Do the folks at China Premium know that pieces of cooked chicken in one's daily rice is still a luxury for most people in China? The average monthly income for well-to-do families in China's urban areas is about $250.

Here's the real surprise: yes, they do know. What's more, a dramatic restructuring of the company over the past six months shows China Premium is crafting one of the most ingenious -- if counterintuitive -- strategies yet for a foreign company breaking into China's potentially vast consumer market.

Do-or-Die

That new strategy (we'll describe it in a minute) was born of painfully acquired knowledge. Under its original name of China Peregrine Foods, the company has been manufacturing and selling pasteurized milk in Shanghai for five years. That business comprehensively failed, a textbook tale of a foreign company in China saddled with unexpected start-up costs, partners suddenly becoming competitors, and vicious pressure on profit margins.

Even with a strong financial start and the full support of the Ministry of Agriculture, a year ago the company was deep in the red and in a do-or-die situation. That's when Warren took a long trip to China and had a revelation.

"The more I got involved, the more I saw our strategy was wrong," he continued. "You are not going to outproduce the Chinese. It won't be long before they figure out how to do it cheaper and better."

On his trip, Warren noticed that China was undergoing a classic paradox of emerging economies: both the demand and the supply of consumer goods were rising at the same time. In mature economies, demand and supply usually go in opposite directions. Worse, prices were falling sharply - a nightmare scenario for any manufacturer, much less one new in a country.

Bugs and Tweety

"The question was, what were we going to do about that?" Warren said.

He came up with two interrelated answers. The first was to become a distributor rather than a manufacturer of Western branded goods in China. The second was to use the Internet in that distribution process.

Warren, who as the company's President had handled its finances but not set its strategy, pitched his idea to the Board of Directors. In June last year, he was made CEO and given the mandate to turn the company around.

His first move was to secure a licensing agreement with Warner Brothers, under which China Premium could market foods in China with Bugs Bunny, Tweety Bird, and other characters from Warner's menagerie.
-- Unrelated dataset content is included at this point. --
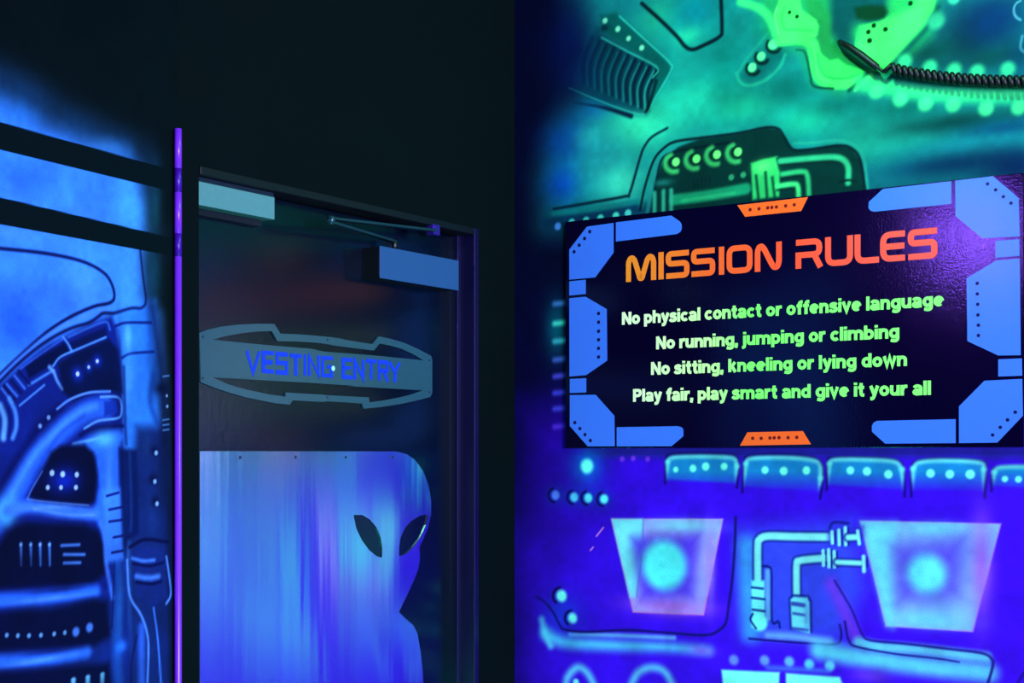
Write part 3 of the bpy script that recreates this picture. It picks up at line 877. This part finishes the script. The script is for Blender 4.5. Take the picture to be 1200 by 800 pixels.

The first shipment of goods thus labeled -- snack crackers made by Lance Inc. of Charlotte, North Carolina -- are being distributed in Shanghai this week.

Real Sales

"We shifted from dairy producer to branded distribution because the opportunity was where you add value," Warren explains. "If you make Tootsie Rolls in Nebraska and want to go to China, you've got to go over there and find distributors, and after that you certainly can't track the progress of their operation. Or you can call me, a fully-reporting company, and we'll procure your goods and sell them and you are off the hook."

Which brings us to the caviar. Cognizant of the Internet's rising importance as a business-to-business or "B2B" distributor of goods, Warren began to wonder how the new-and-improved China Premium could hitch its wagon to that trend. Rather than start an online B2B exchange from scratch, he started to look instead for an existing company - a real business with real and repeating sales - that he could bring online.

He found that company in Mandarin Foods. With a mere $10 million in annual sales it could hardly have been smaller, but the niche it occupied had incredibly high visibility in a rapidly emerging market. Namely, it was the sole importer for most of China's luxury hotels of fine imported foods.

Perrier Please

This means that virtually every foreign business person, eating at his or her five-star hotel's lavish buffet in the morning, noon, and night, is noshing on Mandarin-imported cold cuts, smoked fish, deserts during their trip.

"We aren't going to buy rice in Hong Kong and sell it in China," Warren explains. "We can't do that better than anyone else. But we can bring Perrier into China and sell it to the Ritz-Carlton." China Premium has signed a "definitive agreement" purchase Mandarin Foods and on July 3 will launch the beta version of its B2B food portal. "We realized they had so many operational limitations in inventory management, order processing, and sales," Warren said. "They had to streamline their systems, and that's easily done with technology, which is the basis for the B2B notion."

A demo of the portal can be viewed now at www.mandarinfoods.com.

Streamlining the fancy-foods-at-fancy-hotels market could in itself expand Mandarin's market by orders of magnitude, Warren figures. "There are sixteen Shangri-La's in China, and those 16 Shangri-La's have told Mandarin they buy $300 million worth of consumables for their customers a year, $100 million of which they'd buy from Mandarin if they could."

One Dancing Angel

In the long run, though, it's not this niche, as large as it is, that Warren's got his eyes on. He has his eyes on the big pork dumpling.

"China started to modernize in 1979," Warren says. "You now have 21 years of Little Emperors" - the single children of doting parents - "in an open market with increasingly expendable incomes. The story is those kids and their kids as well. At 20 million babies a year times 20 years, that's 400 million people with different habits and expectations and abilities than at any time in the history of China.

"And food and education are the two most important things to the Chinese."

There are some tough realities facing China Premium, all on vivid display in the company's SEC filings. The company's tough times in the 1990's have left it with $13 million in accumulated deficits. On March 31, it had barely $9,000 in the bank and $151,800 in listed assets. If the company were any smaller there wouldn't be room for even one dancing angel on top.

Still, it's a microcap with a great idea, and in the past six months it's made a lot of imaginative and gutsy moves that place it squarely in the fast moving currents of the Internet and international trade.

China Premium is picking up speed. Maybe Roy Warren is studying how those Jamaican bobsledders made it all the way the Calgary Winter Olympics of 1988.